Eva Ceh et Flore Beaumond sont Impact investing Associates chez Shaping Impact Group, une entreprise qui gère entre autres différents fonds d’investissement à impact. Dans ces fonds, l’aspect social prend autant de place que le financier : « nous croyons qu'une partie de la durabilité est aussi financière, donc les retours sur investissement que nos investisseurs reçoivent sont plutôt symboliques, » explique Eva. Les retours s’élèvent ainsi en général à 3 à 5 %, mais le retour social sur investissement est beaucoup plus important, avec un retour attendu de 200 à 300 %, que les investisseurs d'impact peuvent envisager d'investir encore et encore pour continuer d’étendre leur impact.
La phase préliminaire de financement est également différente, puisqu’il est question de définir si l’entreprise correspond à leurs fonds, en déterminant quel problème elle essaye de résoudre et les solutions apportées pour le faire.
L'investissement, une pièce à deux faces
Entrepreneuriat à impact ou non, les investisseurs préfèrent qu’une entreprise soit portée par plusieurs collaborateurs plutôt qu’une personne seule. Dans la même optique, la présence d’une femme dans l’équipe a tendance à les rassurer. « On sait que le taux de réussite est plus élevé, car les femmes sont plus responsables financièrement, plus attentives, » explique Amélie Alleman, business angel et CEO de Betuned, qui aide les candidats et les entreprises à se rencontrer d’une manière innovante et authentique. Avant de s’engager, les investisseurs contestent différents aspects du projet, comme la réalisation d’un prototype, la traction sur le marché, l’existence ou non d’un chiffre d’affaires. Il est donc important qu’ils connaissent le domaine dans lequel ils vont investir. Ainsi ils peuvent poser des questions plus pertinentes et seront plus aptes à s’assurer que le projet est viable.
La CEO de BeAngels, l’un des réseaux de business angels les plus actifs d’Europe, Claire Munck, souhaite aussi que les femmes investissent plus. « Il faut plus de femmes qui entreprennent, qui créent des sociétés à forte croissance et qu’on les aide à avoir cette ambition en les finançant, »assure-t-elle, « mais évidemment, elles auraient d’autant plus de succès si plus de femmes étaient à nos côtés pour prendre des décisions. »
Pour celles qui pensent un jour entreprendre, intégrer un réseau d’investisseurs peut être crucial afin de comprendre le fonctionnement d’une levée de fond et de se familiariser avec cet univers intimidant.
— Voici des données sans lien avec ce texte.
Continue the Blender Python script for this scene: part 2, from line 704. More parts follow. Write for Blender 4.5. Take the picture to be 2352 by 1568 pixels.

Cela permet de comprendre le schéma de pensée d’un investisseur qui facilitera la construction d’une relation de confiance solide avec un actionnaire, une étape essentielle selon l’entrepreneur et cofondateur d’Evenisto et Smart Venture, Jeremy Thomas. La relation entre un entrepreneur et un investisseur est une relation de moyen à long terme qui, loin d’être seulement financière, est surtout humaine. Être transparent et ouvert avec l’actionnaire ou le business angel est un moyen d’assurer qu’il restera à nos côtés lors de moments de difficultés.
Cela implique notamment faire part de ses craintes et incertitudes, qui pourront aiguiller l’investisseur sur l’aide qu’il peut éventuellement apporter. Cette transparence est une qualité que Jeremy a pu observer chez les femmes, là où les hommes auront plus tendance à laisser leur égo prendre le dessus.